State how many lines of the listing below include the word "follow". Give only the number.

▸ Records supplied
——

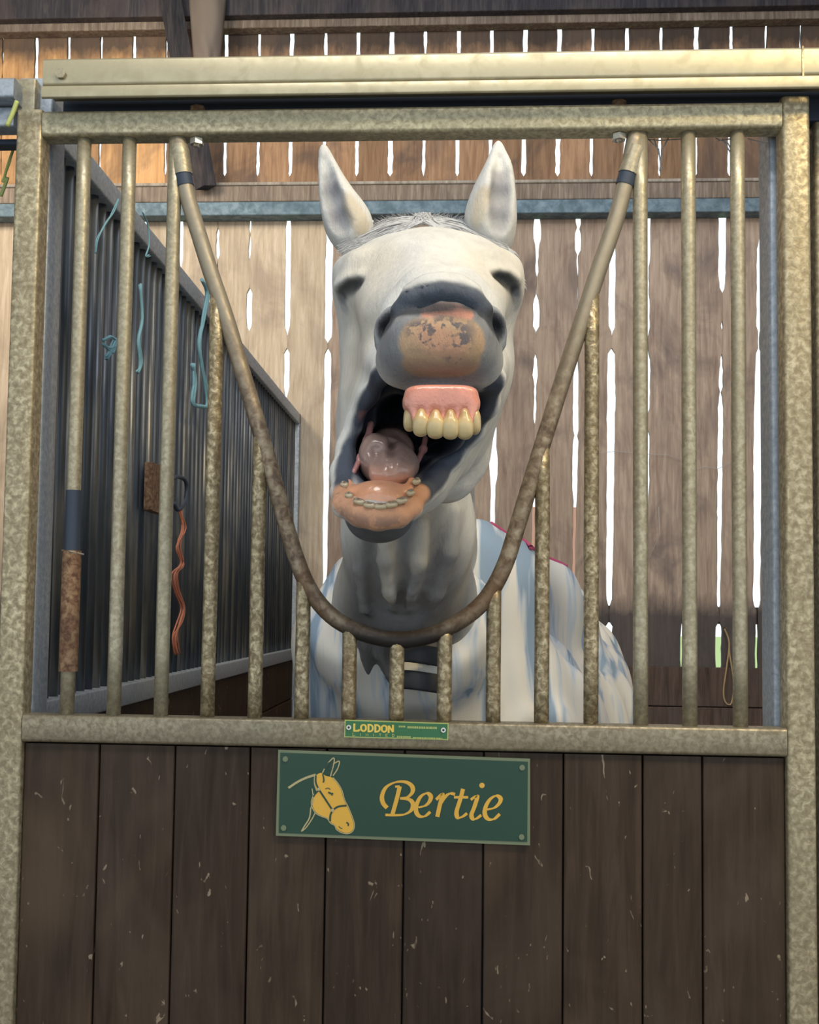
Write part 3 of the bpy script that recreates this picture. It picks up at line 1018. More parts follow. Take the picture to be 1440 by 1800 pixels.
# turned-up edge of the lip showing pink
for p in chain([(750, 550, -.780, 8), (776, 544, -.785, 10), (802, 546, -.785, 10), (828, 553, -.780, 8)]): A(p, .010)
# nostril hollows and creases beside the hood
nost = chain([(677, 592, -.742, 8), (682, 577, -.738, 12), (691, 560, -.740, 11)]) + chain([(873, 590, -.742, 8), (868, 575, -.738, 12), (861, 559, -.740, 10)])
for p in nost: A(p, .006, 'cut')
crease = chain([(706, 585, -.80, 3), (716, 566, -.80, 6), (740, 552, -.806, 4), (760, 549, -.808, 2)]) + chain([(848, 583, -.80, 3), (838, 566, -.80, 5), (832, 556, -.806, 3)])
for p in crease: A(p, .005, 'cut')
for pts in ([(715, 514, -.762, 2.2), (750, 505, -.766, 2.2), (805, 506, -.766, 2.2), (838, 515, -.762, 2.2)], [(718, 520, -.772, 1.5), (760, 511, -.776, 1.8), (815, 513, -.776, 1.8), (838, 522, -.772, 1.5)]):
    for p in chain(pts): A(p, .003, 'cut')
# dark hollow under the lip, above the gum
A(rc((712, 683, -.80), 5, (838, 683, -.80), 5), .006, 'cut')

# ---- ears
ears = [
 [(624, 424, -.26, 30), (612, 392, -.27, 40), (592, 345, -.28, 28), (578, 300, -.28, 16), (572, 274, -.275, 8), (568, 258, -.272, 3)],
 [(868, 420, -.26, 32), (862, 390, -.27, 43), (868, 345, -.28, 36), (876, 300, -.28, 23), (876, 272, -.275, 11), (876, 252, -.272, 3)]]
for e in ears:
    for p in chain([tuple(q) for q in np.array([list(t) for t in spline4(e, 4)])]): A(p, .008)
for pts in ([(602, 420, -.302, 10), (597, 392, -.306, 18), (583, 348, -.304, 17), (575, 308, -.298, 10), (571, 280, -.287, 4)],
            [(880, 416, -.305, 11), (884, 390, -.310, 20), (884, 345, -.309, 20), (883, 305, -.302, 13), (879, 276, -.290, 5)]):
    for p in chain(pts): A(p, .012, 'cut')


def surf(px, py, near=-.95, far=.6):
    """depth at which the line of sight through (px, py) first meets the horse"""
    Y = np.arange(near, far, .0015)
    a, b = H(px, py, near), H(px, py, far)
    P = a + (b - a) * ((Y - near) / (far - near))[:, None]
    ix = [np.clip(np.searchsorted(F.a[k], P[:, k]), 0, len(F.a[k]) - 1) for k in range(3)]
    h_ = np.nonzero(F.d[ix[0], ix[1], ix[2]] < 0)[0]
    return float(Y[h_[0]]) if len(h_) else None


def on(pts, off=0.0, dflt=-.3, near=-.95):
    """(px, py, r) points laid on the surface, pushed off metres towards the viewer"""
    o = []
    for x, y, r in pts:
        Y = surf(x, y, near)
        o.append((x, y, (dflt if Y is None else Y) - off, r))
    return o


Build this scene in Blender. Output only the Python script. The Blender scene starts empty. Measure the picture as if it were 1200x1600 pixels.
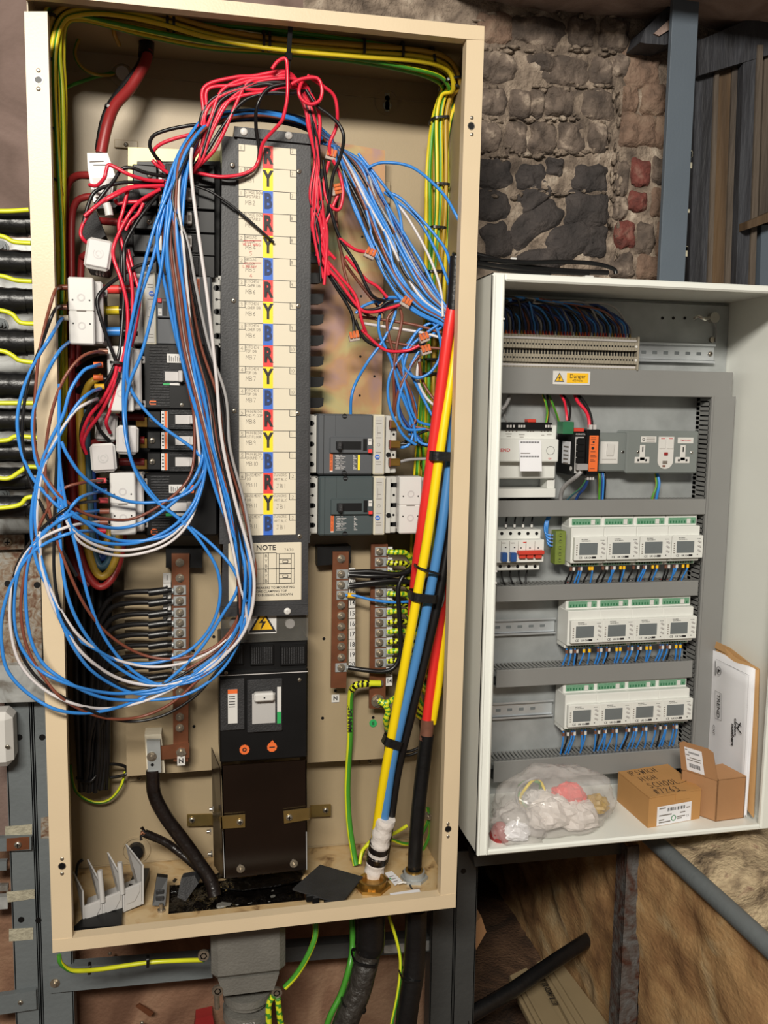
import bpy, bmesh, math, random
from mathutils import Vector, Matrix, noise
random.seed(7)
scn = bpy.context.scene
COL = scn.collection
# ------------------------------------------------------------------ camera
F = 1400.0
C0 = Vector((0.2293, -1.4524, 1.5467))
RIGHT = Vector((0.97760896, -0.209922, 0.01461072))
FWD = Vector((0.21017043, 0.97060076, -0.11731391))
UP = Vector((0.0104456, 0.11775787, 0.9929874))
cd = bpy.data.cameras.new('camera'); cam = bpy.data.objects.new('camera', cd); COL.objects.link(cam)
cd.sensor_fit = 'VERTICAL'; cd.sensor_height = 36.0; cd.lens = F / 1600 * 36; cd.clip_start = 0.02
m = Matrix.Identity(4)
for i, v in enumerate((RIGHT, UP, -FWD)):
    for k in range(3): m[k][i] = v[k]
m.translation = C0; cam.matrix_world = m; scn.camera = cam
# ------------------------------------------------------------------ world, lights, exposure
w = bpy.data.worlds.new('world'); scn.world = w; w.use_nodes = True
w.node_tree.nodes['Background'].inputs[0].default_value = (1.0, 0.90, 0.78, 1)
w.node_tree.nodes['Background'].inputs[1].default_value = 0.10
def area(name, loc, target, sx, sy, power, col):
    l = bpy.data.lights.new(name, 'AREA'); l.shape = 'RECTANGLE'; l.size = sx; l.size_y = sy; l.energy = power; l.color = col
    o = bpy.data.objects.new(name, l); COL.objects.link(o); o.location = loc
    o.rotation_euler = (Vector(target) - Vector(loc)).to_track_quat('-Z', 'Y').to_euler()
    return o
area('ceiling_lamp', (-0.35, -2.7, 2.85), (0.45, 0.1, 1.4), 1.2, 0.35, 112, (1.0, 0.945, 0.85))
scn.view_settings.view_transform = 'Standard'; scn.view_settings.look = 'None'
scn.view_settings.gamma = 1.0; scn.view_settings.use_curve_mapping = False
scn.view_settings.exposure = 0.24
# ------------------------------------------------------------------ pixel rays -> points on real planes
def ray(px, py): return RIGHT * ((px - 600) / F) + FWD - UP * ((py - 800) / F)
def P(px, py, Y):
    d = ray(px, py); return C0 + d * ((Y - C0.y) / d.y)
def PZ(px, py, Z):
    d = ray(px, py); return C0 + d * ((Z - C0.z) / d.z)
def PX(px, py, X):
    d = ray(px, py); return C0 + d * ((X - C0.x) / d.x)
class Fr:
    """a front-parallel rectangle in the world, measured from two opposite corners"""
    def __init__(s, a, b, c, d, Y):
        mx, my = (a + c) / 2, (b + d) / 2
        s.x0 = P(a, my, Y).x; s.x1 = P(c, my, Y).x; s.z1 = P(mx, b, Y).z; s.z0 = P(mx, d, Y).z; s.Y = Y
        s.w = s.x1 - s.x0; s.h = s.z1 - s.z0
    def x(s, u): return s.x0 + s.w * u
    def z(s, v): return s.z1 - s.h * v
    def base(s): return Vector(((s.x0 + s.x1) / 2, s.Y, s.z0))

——

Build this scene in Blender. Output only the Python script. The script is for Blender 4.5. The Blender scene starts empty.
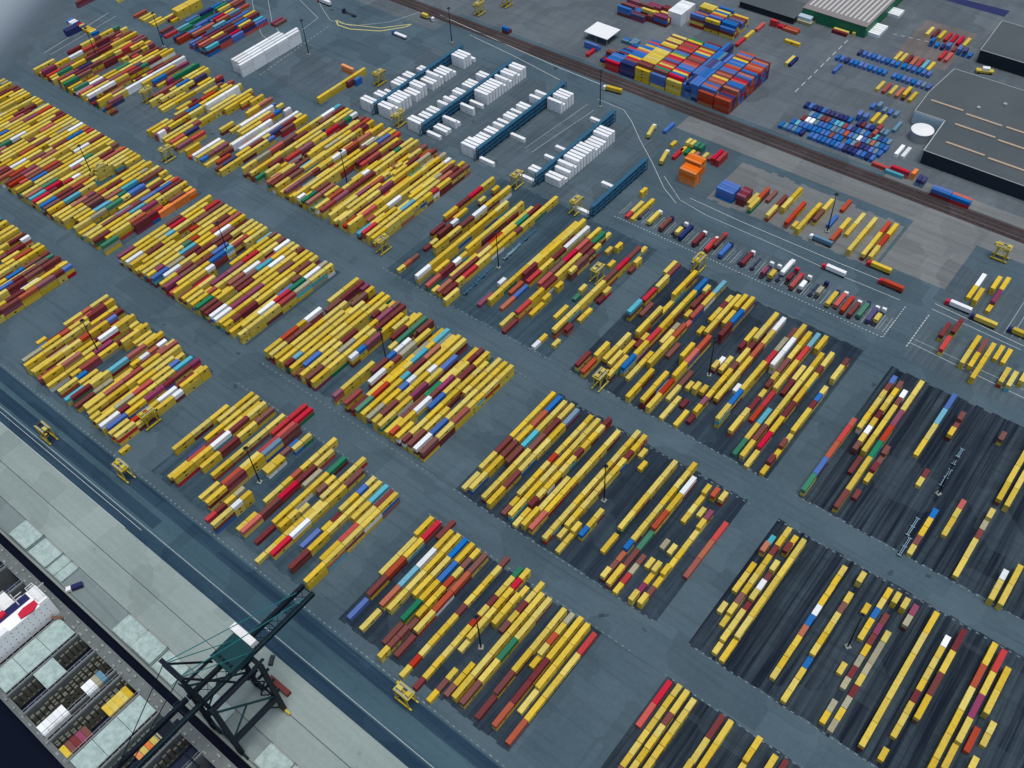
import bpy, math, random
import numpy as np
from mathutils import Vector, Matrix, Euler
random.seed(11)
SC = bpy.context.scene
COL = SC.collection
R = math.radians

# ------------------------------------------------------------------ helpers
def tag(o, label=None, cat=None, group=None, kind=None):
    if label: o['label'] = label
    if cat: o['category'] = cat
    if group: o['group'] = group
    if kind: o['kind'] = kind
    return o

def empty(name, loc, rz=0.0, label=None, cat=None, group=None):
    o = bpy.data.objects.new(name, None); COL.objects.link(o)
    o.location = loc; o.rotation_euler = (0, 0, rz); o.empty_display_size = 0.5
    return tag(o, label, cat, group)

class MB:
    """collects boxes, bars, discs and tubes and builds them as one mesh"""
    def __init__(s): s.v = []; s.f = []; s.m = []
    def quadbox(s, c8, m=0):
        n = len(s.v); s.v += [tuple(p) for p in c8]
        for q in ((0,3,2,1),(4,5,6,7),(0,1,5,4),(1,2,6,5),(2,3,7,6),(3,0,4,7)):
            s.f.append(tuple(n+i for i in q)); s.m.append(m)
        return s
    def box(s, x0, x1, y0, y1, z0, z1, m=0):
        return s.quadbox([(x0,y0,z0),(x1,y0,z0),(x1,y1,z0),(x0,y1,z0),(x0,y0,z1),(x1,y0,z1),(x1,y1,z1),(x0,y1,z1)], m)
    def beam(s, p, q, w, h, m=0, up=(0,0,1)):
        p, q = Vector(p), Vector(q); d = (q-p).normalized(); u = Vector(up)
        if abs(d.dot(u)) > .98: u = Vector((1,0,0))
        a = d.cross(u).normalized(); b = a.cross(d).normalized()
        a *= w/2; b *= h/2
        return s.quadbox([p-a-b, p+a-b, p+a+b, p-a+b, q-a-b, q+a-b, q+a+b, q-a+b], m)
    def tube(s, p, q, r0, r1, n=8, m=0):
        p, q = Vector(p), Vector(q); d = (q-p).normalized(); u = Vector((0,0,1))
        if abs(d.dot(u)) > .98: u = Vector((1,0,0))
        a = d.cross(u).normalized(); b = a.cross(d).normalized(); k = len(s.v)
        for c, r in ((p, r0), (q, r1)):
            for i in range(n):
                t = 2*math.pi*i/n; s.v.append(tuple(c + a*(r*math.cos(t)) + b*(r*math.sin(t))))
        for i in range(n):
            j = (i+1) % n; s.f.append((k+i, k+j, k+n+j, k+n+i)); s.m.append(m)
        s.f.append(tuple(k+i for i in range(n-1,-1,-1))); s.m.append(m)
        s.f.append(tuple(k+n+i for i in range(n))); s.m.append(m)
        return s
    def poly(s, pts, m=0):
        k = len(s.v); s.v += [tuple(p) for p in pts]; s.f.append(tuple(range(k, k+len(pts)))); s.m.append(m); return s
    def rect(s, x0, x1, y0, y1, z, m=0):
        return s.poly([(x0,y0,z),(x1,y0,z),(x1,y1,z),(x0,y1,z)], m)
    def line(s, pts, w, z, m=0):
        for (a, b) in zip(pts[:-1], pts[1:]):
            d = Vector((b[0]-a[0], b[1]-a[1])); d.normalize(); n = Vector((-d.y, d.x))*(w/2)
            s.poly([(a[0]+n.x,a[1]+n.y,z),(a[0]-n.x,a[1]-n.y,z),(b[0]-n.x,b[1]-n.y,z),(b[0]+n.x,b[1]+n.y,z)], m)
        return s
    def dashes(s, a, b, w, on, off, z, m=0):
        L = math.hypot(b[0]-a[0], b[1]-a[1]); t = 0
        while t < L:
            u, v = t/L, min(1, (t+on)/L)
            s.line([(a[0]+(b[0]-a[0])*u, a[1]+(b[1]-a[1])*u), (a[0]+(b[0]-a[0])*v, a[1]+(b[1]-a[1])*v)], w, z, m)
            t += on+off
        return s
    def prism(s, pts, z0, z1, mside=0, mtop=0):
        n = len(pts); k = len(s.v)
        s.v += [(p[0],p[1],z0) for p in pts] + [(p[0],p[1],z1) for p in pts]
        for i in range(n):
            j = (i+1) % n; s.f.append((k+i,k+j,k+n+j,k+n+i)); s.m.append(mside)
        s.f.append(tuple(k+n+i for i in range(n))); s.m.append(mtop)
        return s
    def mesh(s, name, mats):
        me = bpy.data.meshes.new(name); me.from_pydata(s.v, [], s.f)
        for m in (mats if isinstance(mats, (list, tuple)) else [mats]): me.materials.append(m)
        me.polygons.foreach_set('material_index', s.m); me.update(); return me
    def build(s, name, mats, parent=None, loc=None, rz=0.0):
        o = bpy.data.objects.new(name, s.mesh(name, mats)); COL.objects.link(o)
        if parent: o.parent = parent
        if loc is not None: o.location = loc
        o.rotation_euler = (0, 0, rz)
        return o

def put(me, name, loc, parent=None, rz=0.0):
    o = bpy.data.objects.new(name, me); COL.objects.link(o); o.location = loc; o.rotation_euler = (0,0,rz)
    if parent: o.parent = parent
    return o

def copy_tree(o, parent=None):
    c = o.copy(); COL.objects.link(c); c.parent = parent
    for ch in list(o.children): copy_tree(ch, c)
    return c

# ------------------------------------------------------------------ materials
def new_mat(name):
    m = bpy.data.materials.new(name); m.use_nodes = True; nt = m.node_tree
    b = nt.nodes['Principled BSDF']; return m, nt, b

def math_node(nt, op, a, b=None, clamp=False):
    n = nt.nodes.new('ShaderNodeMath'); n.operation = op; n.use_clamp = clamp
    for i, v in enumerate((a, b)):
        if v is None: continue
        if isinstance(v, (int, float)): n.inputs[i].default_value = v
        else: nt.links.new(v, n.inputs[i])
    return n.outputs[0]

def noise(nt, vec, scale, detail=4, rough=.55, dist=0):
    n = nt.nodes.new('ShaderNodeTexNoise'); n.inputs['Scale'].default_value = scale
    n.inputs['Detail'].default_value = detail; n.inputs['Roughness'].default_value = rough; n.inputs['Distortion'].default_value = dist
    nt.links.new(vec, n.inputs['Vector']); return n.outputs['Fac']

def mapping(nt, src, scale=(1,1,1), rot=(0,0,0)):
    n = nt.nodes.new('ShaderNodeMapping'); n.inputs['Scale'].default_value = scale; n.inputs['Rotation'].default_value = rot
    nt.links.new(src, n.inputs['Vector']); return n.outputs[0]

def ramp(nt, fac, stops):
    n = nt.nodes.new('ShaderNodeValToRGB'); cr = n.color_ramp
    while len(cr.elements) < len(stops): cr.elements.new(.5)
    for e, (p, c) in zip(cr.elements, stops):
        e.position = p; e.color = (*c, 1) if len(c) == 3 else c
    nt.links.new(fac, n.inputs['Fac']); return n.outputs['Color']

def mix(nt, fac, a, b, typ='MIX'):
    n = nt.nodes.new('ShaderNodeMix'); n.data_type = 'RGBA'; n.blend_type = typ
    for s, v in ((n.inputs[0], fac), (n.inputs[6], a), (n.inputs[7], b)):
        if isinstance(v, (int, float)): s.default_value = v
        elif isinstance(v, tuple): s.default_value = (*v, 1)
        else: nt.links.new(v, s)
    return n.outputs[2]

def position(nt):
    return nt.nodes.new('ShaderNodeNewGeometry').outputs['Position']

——

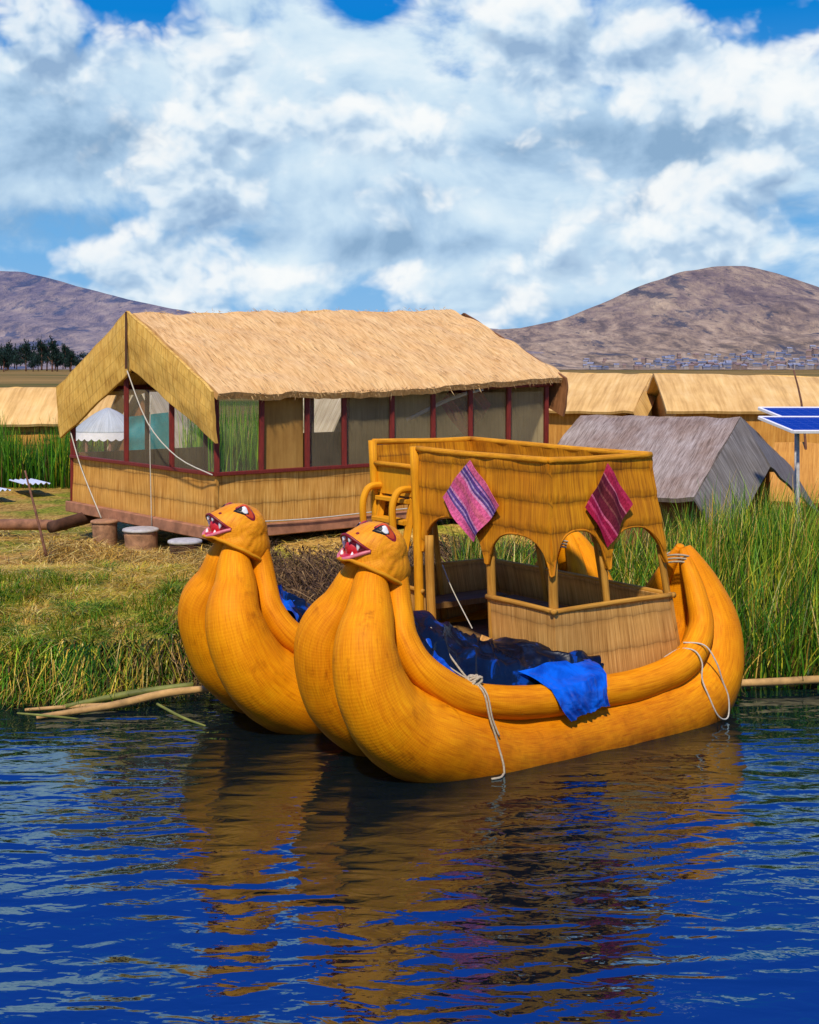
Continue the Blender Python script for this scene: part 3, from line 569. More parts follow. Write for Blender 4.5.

——

▸ Right answer
2